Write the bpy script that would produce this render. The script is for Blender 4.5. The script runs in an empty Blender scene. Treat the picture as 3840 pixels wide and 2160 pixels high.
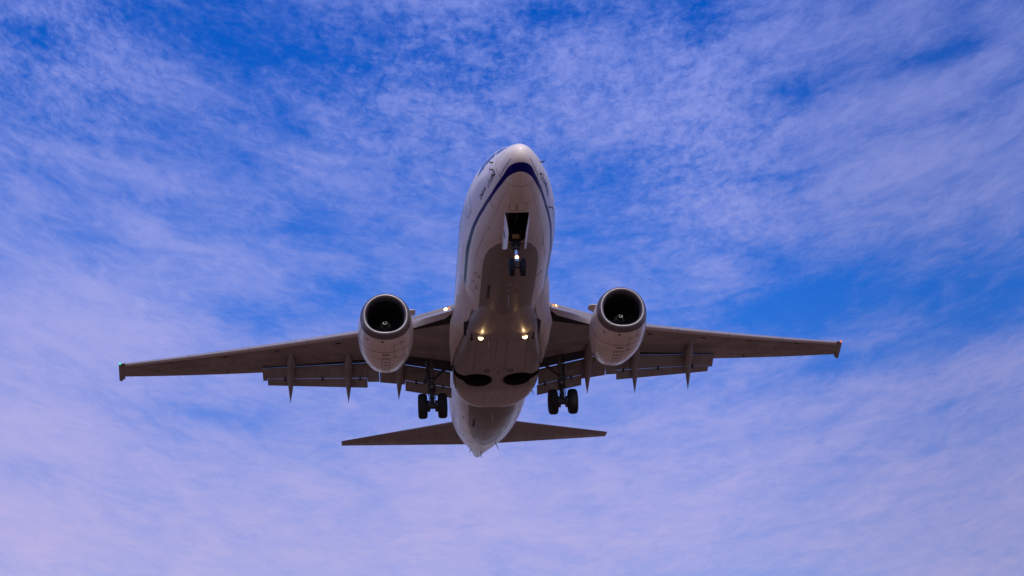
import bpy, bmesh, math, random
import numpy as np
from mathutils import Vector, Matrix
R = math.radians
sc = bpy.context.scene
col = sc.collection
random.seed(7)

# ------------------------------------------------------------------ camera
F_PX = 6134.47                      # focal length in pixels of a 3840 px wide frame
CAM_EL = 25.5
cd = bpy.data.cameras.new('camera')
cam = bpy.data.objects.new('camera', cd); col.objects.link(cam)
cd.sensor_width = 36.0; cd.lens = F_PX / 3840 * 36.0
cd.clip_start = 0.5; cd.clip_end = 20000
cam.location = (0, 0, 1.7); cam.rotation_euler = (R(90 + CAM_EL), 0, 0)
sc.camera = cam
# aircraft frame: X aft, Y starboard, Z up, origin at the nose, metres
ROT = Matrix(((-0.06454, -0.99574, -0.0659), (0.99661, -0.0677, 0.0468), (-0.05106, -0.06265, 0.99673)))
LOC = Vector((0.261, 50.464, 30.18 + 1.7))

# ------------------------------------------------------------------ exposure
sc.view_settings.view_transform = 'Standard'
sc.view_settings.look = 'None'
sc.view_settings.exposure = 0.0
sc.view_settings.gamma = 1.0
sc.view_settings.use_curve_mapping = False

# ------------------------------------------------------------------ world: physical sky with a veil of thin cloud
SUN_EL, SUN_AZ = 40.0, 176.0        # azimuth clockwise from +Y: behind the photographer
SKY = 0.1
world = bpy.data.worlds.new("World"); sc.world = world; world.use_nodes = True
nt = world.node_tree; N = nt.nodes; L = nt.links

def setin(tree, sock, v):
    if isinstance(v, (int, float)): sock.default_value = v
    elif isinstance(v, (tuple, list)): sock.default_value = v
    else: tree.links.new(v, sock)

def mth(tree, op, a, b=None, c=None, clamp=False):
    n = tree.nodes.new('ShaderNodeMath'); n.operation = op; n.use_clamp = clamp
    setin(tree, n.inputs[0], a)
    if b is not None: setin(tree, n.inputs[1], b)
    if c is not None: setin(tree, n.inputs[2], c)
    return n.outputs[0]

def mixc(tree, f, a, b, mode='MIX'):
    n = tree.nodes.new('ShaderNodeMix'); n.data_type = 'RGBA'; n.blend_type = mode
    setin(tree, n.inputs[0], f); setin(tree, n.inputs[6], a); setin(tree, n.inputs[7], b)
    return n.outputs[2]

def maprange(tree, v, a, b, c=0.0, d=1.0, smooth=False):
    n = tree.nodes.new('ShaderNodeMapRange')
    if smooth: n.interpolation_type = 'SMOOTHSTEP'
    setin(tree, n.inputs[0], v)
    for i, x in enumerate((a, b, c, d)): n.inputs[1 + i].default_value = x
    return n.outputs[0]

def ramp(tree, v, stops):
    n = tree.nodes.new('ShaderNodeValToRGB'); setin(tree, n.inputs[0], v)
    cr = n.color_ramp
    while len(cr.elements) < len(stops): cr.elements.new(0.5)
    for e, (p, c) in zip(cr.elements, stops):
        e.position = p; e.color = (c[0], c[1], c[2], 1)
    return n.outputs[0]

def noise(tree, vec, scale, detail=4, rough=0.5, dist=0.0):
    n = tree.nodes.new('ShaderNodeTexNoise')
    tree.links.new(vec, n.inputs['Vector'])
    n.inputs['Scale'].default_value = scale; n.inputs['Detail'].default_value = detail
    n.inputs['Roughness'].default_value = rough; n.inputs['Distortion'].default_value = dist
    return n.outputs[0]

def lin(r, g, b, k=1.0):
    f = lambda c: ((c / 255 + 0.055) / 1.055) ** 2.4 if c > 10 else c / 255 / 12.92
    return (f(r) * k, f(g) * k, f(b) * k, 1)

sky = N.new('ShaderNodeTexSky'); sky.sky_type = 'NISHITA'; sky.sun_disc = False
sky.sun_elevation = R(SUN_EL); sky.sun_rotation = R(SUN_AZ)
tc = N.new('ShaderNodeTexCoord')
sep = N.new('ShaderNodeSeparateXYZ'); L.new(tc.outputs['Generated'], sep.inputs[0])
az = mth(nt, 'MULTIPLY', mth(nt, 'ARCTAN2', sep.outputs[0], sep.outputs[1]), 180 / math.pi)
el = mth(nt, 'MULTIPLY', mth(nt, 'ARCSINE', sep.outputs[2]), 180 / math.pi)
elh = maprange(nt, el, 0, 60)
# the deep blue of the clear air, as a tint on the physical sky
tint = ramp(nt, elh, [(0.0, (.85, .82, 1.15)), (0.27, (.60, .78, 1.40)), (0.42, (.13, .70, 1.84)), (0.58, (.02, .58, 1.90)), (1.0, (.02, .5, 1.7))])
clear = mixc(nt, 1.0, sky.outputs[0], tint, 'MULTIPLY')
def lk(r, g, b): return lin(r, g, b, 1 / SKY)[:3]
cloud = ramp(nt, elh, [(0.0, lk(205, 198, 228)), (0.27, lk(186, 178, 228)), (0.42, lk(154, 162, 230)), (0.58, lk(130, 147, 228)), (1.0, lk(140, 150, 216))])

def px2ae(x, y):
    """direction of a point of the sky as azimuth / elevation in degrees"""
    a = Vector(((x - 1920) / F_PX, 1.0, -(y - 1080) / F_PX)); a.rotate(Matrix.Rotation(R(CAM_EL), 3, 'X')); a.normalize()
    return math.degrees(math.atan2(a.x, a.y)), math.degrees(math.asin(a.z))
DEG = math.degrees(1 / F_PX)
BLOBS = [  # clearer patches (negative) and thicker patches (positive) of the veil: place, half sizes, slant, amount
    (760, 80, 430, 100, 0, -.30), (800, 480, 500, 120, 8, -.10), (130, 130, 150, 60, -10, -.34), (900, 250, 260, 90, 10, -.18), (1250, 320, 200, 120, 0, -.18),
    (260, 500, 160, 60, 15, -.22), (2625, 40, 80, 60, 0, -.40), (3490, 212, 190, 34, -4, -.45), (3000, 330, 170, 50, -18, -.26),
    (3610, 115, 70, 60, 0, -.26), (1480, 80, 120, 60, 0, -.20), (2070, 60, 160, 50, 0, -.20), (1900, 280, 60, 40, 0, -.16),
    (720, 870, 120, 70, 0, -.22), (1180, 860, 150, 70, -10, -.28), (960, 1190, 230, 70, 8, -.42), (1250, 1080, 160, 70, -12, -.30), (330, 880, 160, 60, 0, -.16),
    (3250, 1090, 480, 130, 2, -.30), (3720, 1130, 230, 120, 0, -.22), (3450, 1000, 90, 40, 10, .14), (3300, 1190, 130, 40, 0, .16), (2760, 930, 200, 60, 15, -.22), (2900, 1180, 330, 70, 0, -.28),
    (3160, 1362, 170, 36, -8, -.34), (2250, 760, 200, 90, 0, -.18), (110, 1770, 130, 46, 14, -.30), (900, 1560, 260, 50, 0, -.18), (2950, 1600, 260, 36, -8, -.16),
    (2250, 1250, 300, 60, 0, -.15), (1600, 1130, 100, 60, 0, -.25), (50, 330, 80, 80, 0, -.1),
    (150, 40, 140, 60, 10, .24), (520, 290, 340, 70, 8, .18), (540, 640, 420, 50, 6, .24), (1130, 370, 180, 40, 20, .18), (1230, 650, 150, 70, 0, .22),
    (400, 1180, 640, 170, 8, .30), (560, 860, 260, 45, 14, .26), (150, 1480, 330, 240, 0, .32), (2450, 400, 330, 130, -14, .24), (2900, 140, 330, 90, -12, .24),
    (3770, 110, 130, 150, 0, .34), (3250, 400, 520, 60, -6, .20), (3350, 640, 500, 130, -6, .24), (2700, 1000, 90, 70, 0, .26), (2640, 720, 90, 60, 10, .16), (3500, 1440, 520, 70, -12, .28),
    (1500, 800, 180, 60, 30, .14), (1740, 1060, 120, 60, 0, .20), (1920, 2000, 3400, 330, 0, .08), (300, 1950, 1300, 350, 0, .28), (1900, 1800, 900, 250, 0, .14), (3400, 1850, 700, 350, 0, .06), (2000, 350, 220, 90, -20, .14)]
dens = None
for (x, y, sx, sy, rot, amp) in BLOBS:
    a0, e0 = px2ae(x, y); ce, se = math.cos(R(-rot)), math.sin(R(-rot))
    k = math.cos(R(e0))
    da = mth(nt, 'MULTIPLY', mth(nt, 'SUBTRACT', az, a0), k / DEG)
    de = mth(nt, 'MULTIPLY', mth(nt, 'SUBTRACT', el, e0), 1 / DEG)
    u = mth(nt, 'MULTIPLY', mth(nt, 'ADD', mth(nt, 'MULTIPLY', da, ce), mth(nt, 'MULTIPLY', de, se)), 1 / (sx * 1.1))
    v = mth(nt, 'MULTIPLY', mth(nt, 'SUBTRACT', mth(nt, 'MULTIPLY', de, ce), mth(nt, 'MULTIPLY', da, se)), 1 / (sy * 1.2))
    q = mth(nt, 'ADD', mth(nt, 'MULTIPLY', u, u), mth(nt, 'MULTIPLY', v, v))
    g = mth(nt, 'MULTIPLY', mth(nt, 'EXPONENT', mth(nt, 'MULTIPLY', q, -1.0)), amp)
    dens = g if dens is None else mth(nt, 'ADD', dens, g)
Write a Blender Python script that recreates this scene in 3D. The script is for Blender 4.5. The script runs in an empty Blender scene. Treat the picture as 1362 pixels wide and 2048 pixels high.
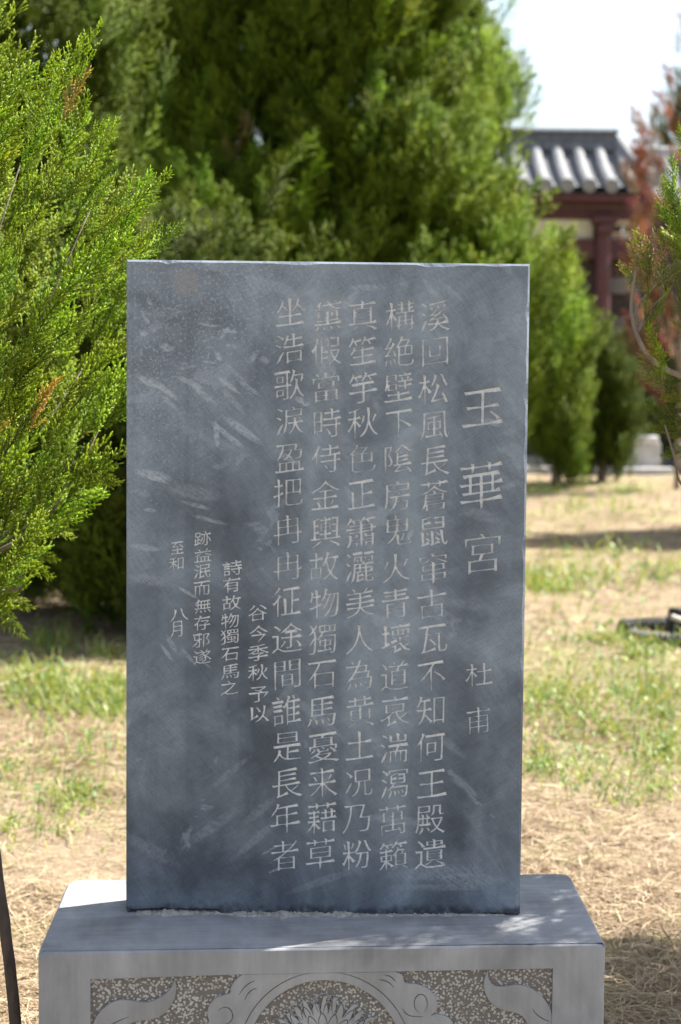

-------------------------

» What the task asks
Include the first line of the records, the line containing "random.seed(7)", and every line between them, repeated exactly. Skip the pictures.

» Solved exercise
Write the bpy script that would produce this render. The script is for Blender 4.5. The script runs in an empty Blender scene. Treat the picture as 3840 pixels wide and 2160 pixels high.
import bpy, bmesh, math, random
import numpy as np
from mathutils import Vector, Matrix
R = math.radians
sc = bpy.context.scene
col = sc.collection
random.seed(7)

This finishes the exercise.